Houston – Expect increasing consolidation in the oil and gas sector as a way to cut costs and spur growth after a longer-than-usual recovery period, Citi vice chairman and global energy investment banking chief Steve Trauber told a Thompson & Knight energy symposium in Houston on Thursday.
“Consolidation is close,” Trauber said. “Strategics are starting to talk about combining their positions. It’s going to be good for bankers and lawyers.”
Given their growth struggles and challenged business models, the Houston-based banker thinks even the major oil companies are considering combining, much as they did in the late 1990s and early 2000’s. Trauber cited such potential combinations as BP-Royal Dutch Shell and even ExxonMobil-Chevron, which are both beginning to exploit their positions in West Texas’ and New Mexico’s rich Permian Basin.
Trauber said Citi itself is currently working to sell three or four oil and gas exploration and production companies and six midstream, or infrastructure, entities.
“There are 80 companies in the Permian operating one rig and there are 50 private equity-backed companies [in the basin],” he said. “There has to be consolidation to drive down costs.”

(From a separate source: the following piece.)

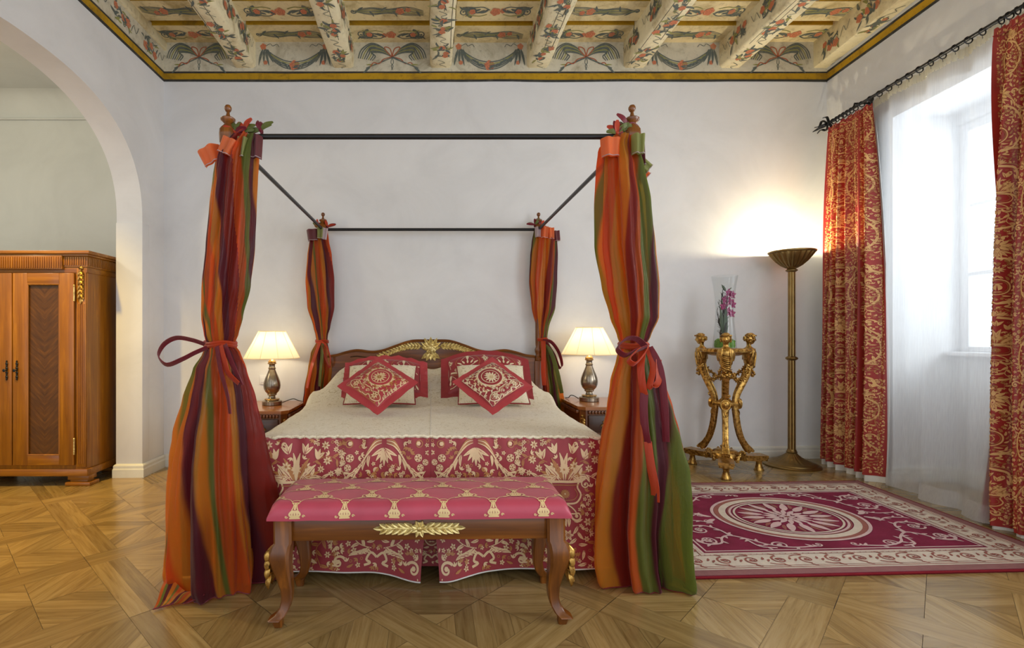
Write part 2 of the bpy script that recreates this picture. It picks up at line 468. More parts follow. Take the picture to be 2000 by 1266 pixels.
def glass(name, ior=1.3, tintc=(1, 1, 1, 1), k=1.):
    t = NT(name); tr = t.n('ShaderNodeBsdfTransparent'); tr.inputs[0].default_value = tintc
    g = t.n('ShaderNodeBsdfGlossy'); g.inputs['Roughness'].default_value = .02
    fr = t.n('ShaderNodeFresnel'); fr.inputs[0].default_value = ior
    ge = t.n('ShaderNodeNewGeometry'); fl_ = t.n('ShaderNodeMath', operation='SUBTRACT'); fl_.inputs[0].default_value = k; t.l(ge.outputs['Backfacing'], fl_.inputs[1]); fl_.use_clamp = True
    mm = t.n('ShaderNodeMath', operation='MULTIPLY'); t.l(fr.outputs[0], mm.inputs[0]); t.l(fl_.outputs[0], mm.inputs[1])
    m = t.n('ShaderNodeMixShader'); t.l(mm.outputs[0], m.inputs[0]); t.l(tr.outputs[0], m.inputs[1]); t.l(g.outputs[0], m.inputs[2])
    return t.end(m.outputs[0])
M['pane'] = glass('window_glass', 1.45, (.97, .99, .99, 1))
M['vase'] = glass('vase_glass', 1.35, (.955, .965, .965, 1), .7)
def shade():
    t = NT('pleated_lamp_shade'); c = lin((250, 240, 214))
    d = t.n('ShaderNodeBsdfDiffuse'); d.inputs[0].default_value = c; tl = t.n('ShaderNodeBsdfTranslucent'); tl.inputs[0].default_value = c
    m = t.n('ShaderNodeMixShader'); m.inputs[0].default_value = .62; t.l(d.outputs[0], m.inputs[1]); t.l(tl.outputs[0], m.inputs[2])
    return t.end(m.outputs[0])
M['shade'] = shade()
def bulb():
    t = NT('glowing_bulb'); e = t.n('ShaderNodeEmission'); e.inputs[0].default_value = (1, .85, .55, 1); e.inputs[1].default_value = 12
    return t.end(e.outputs[0])
M['bulb'] = bulb()
def floor_mat():
    t = NT('oak_parquet')
    uv = t.n('ShaderNodeUVMap'); mp = t.n('ShaderNodeMapping'); mp.inputs['Scale'].default_value = (2.2, 34, 1); t.l(uv.outputs[0], mp.inputs[0])
    a = t.n('ShaderNodeAttribute'); a.attribute_name = 'plank'
    ad = t.n('ShaderNodeVectorMath', operation='ADD'); t.l(mp.outputs[0], ad.inputs[0]); t.l(a.outputs['Vector'], ad.inputs[1])
    n = t.noise(ad.outputs[0], 1.5, 6, .65, .5)
    g = t.ramp(n, [(.28, lin((128, 102, 58))), (.5, lin((156, 130, 82))), (.74, lin((172, 148, 100)))])
    tone = t.ramp(a.outputs['Fac'], [(0, (.66, .64, .60, 1)), (.5, (.92, .90, .88, 1)), (1, (1.12, 1.12, 1.12, 1))])
    c = t.mix(1., g, tone, 'MULTIPLY')
    wn = t.noise(t.coords(), 1.8, 4)
    rr = t.n('ShaderNodeMapRange'); rr.inputs[3].default_value = .16; rr.inputs[4].default_value = .34; t.l(wn, rr.inputs[0])
    return t.end(t.pbsdf(c, rr.outputs[0], 0, t.bump(n, .06, .002), .25, 0, .5))
M['parquet'] = floor_mat()
M['joint'] = flat('parquet_joint', (66, 48, 26), .6)
def painted(name, a, b, scale=3.2):
    t = NT(name); v = t.coords(); n = t.noise(v, scale, 8, .68, .6); n2 = t.noise(v, 26, 5, .7)
    c = t.ramp(n, [(.28, lin(b)), (.5, lin(a)), (.75, lin([min(255, x*1.06) for x in a]))])
    c = t.mix(t.ramp(n2, [(.55, (0, 0, 0, 1)), (.72, (.45, .45, .45, 1))]), c, lin([x*.72 for x in b]))
    return t.end(t.pbsdf(c, .75, 0, t.bump(n2, .25, .004), spec=.2))
M['beam_cream'] = painted('cream_limewash', (232, 222, 188), (188, 168, 124))
M['frieze_grey'] = painted('grey_limewash', (208, 202, 182), (160, 150, 124), 4.)
M['plank_cream'] = painted('plank_limewash', (226, 210, 166), (170, 148, 100), 4.)
M['ochre'] = painted('ochre_paint', (186, 146, 34), (136, 104, 36), 5.)
M['line_dark'] = painted('dark_line_paint', (58, 58, 56), (88, 84, 76), 9.)
M['p_slate'] = painted('slate_leaf_paint', (98, 106, 102), (140, 140, 122), 14.)
M['p_rose'] = painted('salmon_rose_paint', (208, 132, 100), (188, 144, 110), 14.)
M['p_rust'] = painted('rust_paint', (172, 96, 68), (176, 124, 92), 14.)
M['p_olive'] = painted('olive_paint', (150, 150, 92), (160, 152, 108), 14.)
PM = ['p_slate', 'p_rose', 'p_rust', 'p_olive']
def mats(*k): return [M[x] for x in k]

# ------------------------------------------------------------------ room shell
YB, XL, XRC = 4.64, -2.434, 3.593
YF = -.6
tn = Vector((-.087, -1, 0)).normalized(); nn = Vector((1, -.087, 0)).normalized()
def RW(s, d, z): return Vector((XRC, YB, 0))+tn*s+nn*d+Vector((0, 0, z))
RWM = Matrix(((tn.x, nn.x, 0, XRC), (tn.y, nn.y, 0, YB), (0, 0, 1, 0), (0, 0, 0, 1)))
ZT = 3.98
# parquet: diagonal bands crossing, basket-woven boards between
fl = MB()
q2 = math.sqrt(2)
def ab(a, b): return ((a+b)/q2, (a-b)/q2)
def clip_poly(poly, lim):
    for ax, sg, val in lim:
        out = []
        for i in range(len(poly)):
            p, q = poly[i], poly[(i+1) % len(poly)]
            dp, dq = sg*(val-p[ax]), sg*(val-q[ax])
            if dp >= 0: out.append(p)
            if dp*dq < 0:
                t = dp/(dp-dq); out.append((lerp(p[0], q[0], t), lerp(p[1], q[1], t)))
        poly = out
        if len(poly) < 3: return []
    return poly
rnd = random.Random(3)
def plank(poly_xy, dirv):
    n = len(poly_xy)
    if n < 3: return
    cx = sum(p[0] for p in poly_xy)/n; cy = sum(p[1] for p in poly_xy)/n
    if not (-4.9 < cx < 4.15 and YF < cy < 5.05): return
    if cy > 4.62 and cx > -2.6: return
    g = .0011; vs = []; uv = []
    ou = rnd.random()*9; ov = rnd.random()*9
    for x, y in poly_xy:
        dx, dy = cx-x, cy-y; L = math.hypot(dx, dy) or 1
        x += dx/L*g*1.3; y += dy/L*g*1.3
        vs.append((x, y, fz(x))); uv.append((ou+(x-cx)*dirv[0]+(y-cy)*dirv[1], ov-(x-cx)*dirv[1]+(y-cy)*dirv[0]))
    fl.add(vs, [list(range(n))], 0, uv, max(.02, rnd.random()))
PITCH, HB = .69, .078
for i in range(-9, 9):
    for j in range(-9, 10):
        a0 = .69+PITCH*i; b0 = -.396-PITCH*j
        x, y = ab(a0, b0)
        if not (-5.6 < x < 4.9 and -1.5 < y < 5.8): continue
        over = (i+j) % 2 == 0
        A = (a0-HB if over else a0+HB, a0+PITCH-HB)
        B = (b0-HB if over else b0+HB, b0-PITCH+HB)
        for lo, hi in ((-HB, 0), (0, HB)):                # the two boards of each band, bands passing over in turn
            plank([ab(p, q) for p, q in ((A[0], b0+lo), (A[1], b0+lo), (A[1], b0+hi), (A[0], b0+hi))], (1/q2, 1/q2))
            plank([ab(p, q) for p, q in ((a0+lo, B[0]), (a0+hi, B[0]), (a0+hi, B[1]), (a0+lo, B[1]))], (1/q2, -1/q2))
        h = (PITCH-2*HB)/2
        for ia in (0, 1):
            for ib in (0, 1):
                al = a0+HB+ia*h; bl = b0+HB+ib*h-PITCH
                sq = [ab(al, bl), ab(al+h, bl), ab(al+h, bl+h), ab(al, bl+h)]
                ax = 1 if ia == ib else 0                 # boards run along x when slicing by y
                lo = min(p[ax] for p in sq); hi = max(p[ax] for p in sq); k = 5
                for m in range(k):
                    plank(clip_poly(sq, [(ax, 1, lerp(lo, hi, (m+1)/k)), (ax, -1, lerp(lo, hi, m/k))]), (1, 0) if ax == 1 else (0, 1))
fl.add([(-5, YF, fz(-5)-.0015), (4.3, YF, fz(4.3)-.0015), (4.3, 5.2, fz(4.3)-.0015), (-5, 5.2, fz(-5)-.0015),
        (-5, YF, fz(-5)-.1), (4.3, YF, fz(4.3)-.1), (4.3, 5.2, fz(4.3)-.1), (-5, 5.2, fz(-5)-.1)],
       [[0, 1, 2, 3], [7, 6, 5, 4], [0, 4, 5, 1], [1, 5, 6, 2], [2, 6, 7, 3], [3, 7, 4, 0]], 1)
struct(fl.build('floor', mats('parquet', 'joint'), smooth=False))

struct(MB().bb((XL-.216, YB, -.12), (3.9, YB+.2, ZT)).build('wall_back', M['wall'], smooth=False))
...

Trauber also expects consolidation in the still suffering oilfield services sector, which has already seen the combination of General Electric’s oil and gas unit with Baker Hughes; Transocean Ltd.’s $1.1 billion acquisition of Songa Offshore; and Ensco plc’s $839 million purchase of Atwood Oceanics Inc., which closed this week despite objections by activist investors.
Rumors are rife about other potential deals emerging in that portion of the industry. The Wall Street Journal reported in the last week that takeover talks between Baker Hughes and Subsea 7 SA broke down over price, and that Helix Energy Solutions Group Inc. was exploring a possible sale. In August, it reported that Dover Corp. was exploring strategic alternatives for its energy business.
“Five pressure pumping companies filed for IPO’s,” Trauber said. “Two got out and three are waiting, but the market is saying, ‘No more.’ That means consolidation.”
Houston-based Keane Group Inc. and Midland, Texas-based ProPetro Holding Corp. were the two such companies that were able to go public. Among those who didn’t: Denver-based Liberty Oilfield Services Inc., which postponed its $250 million IPO in May (leaving unused its planned ticker symbol BDFC, which stood for “Best Damn Frack Company”). The company is backed by the private equity firm Riverstone Holdings.
Trauber doesn’t think oil prices will get back to $80 to $100 per barrel anytime soon, probably staying around $50 “plus or minus $5” for the foreseeable future. He said it’s not a bad price, as many Permian producers can make money at $40 and above. But it doesn’t help offshore operators, who need more like $65 per barrel, and sovereign/national companies, which need more like $80 to $90 to support their countries’ social programs.
Trauber thinks natural gas prices will probably remain at around the $3 per thousand cubic feet equivalent level.
In terms of dealmaking in the U.S., Trauber is seeing a lot of interest in the Eagle Ford, where Anadarko Petroleum Corp. sold assets to Sanchez Energy Corp. and the Blackstone Group in January for $2.3 billion. He thinks other companies operating in the area “will likely consolidate,” as they are growing more slowly than their Permian peers but are easy to leverage because of the cash they throw off.
The banker also sees a lot of interest in the mid-continent, most notably the oily STACK play in Oklahoma.
On the gas side, Trauber expects deal activity in Marcellus Shale, which covers a large swath of Appalachia, and the Haynesville Shale, which is in East Texas and northern Louisiana.
Trauber said the markets are giving higher valuations to companies with good returns on capital that are starting to return that capital to shareholders through increased dividends and share repurchases, like the $2.5 billion buyback program Anadarko announced last month. “You’re starting to see markets pay for strength,” he said.
The banker said activism also has returned after taking a hiatus during the downturn, noting the Ensco-Atwood deal as well as Jana Partners’ announced opposition to EQT’s $6.7 billion purchase of Rice Energy (Citi advised EQT). He said Jana “got burned” by shorting Rice and going long EQT and thinks shareholders will approve the deal at the upcoming vote.
Trauber also noted that the debt markets have improved significantly, which makes dealmaking more possible, and that more and more SPAC’s — or special purpose acquisition companies — are coming to the IPO market (including Sentinel Energy Services, which is led by former Schlumberger CEO Andrew Gould).
The banker thinks premiums being paid for target companies will go down and that more deals will be crafted with “earn-outs,” in which the seller can make more money later depending on whether certain financial thresholds are met. “They’re a great way to close the gap between buyers and sellers,” he said.